Question

A gardener presses the grass cutter with a force $F$at an angle $\theta $. Assume the motion of the grasscutter as pure rolling. Find the maximum force $F$ for no relative sliding no relative sliding if the coefficient of friction between the roller and ground is $\mu $.

A. $\dfrac{{\mu mg\cos \theta }}{{\cos \theta + 3\mu \sin \theta }}$
B. $\dfrac{{\mu mg\sin \theta }}{{\cos \theta + 3\mu \sin \theta }}$
C. $\dfrac{{3\mu mg}}{{\cos \theta - 3\mu \sin \theta }}$
D. $\dfrac{{3\mu mg}}{{\cos \theta + 3\mu \sin \theta }}$

Answer 1

Hint: We can apply Newton’s Second law of motion to find the maximum force $F$. Newton’s second law of motion states that the summation of all the external forces acting on a body is equal to the product of mass and acceleration.

Complete step by step answer:
We can refer to the figure below:

In this above FBD, the roller is moving in the positive forward direction and $a$ is the acceleration of the roller. Apart from it, it has $F\cos \theta $ and $F\sin \theta $ are the horizontal and vertical components of the applied force F. $f$ is the frictional force between ground and roller, and mg is the weight of roller acting downwards which is balanced by the normal reaction N.
We will, therefore, apply Newton's second law of motion.
$ \Rightarrow F\cos \theta - f = ma$ …………….…… (i).
Here $F$ is the applied force, $f$ is the frictional force and $a$ is the acceleration of the center of mass, $m$ is the mass of the grass cutter.
Therefore, write the equation of torque.
\[ \Rightarrow fR = I\alpha \] ………………..…… (ii)
Here $I = \dfrac{1}{2}m{R^2}$ and $\alpha = \dfrac{a}{R}$ for the pure rolling condition.
We will now substitute the value of $I$ and $\alpha $ in equation (ii) and it comes out to be,
$ \Rightarrow f = \dfrac{{ma}}{2}$
$\therefore ma = 2f$ ………………..…… (iii)
We will now substitute equation (iii) in equation (i) and it comes out as,
$ \Rightarrow f = \dfrac{{F\cos \theta }}{3}$ ………………...…… (iv)
We will apply static equilibrium of forces in Y direction.
$N = F\sin \theta + mg$ ………………...… (v)
Here, $N$ is the normal reaction.
We will now apply the law of friction, it comes out to be,
$f \le \mu N$ …………………... (vi)
We can substitute $f = \dfrac{{F\cos \theta }}{3}$ and $N = F\sin \theta + mg$ to find the value of F. Hence it becomes,
$\Rightarrow \dfrac{F \cos \theta}{3} \le\, \mu$($mg+F\sin \theta$)
\[ \Rightarrow F \le \dfrac{{3\mu mg}}{{\cos \theta - 3\mu \sin \theta }}\]

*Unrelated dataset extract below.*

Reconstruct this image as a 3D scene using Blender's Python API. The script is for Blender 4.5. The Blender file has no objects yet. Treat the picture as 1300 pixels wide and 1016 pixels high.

Hence the correct option is (C).

Note:
In the question the roller moves without slipping following the pure rolling condition. There is no relative sliding. Here, although the roller is moving forward the direction of friction is opposite to the direction of the roller as the lower end of the roller has the motion on the opposite side.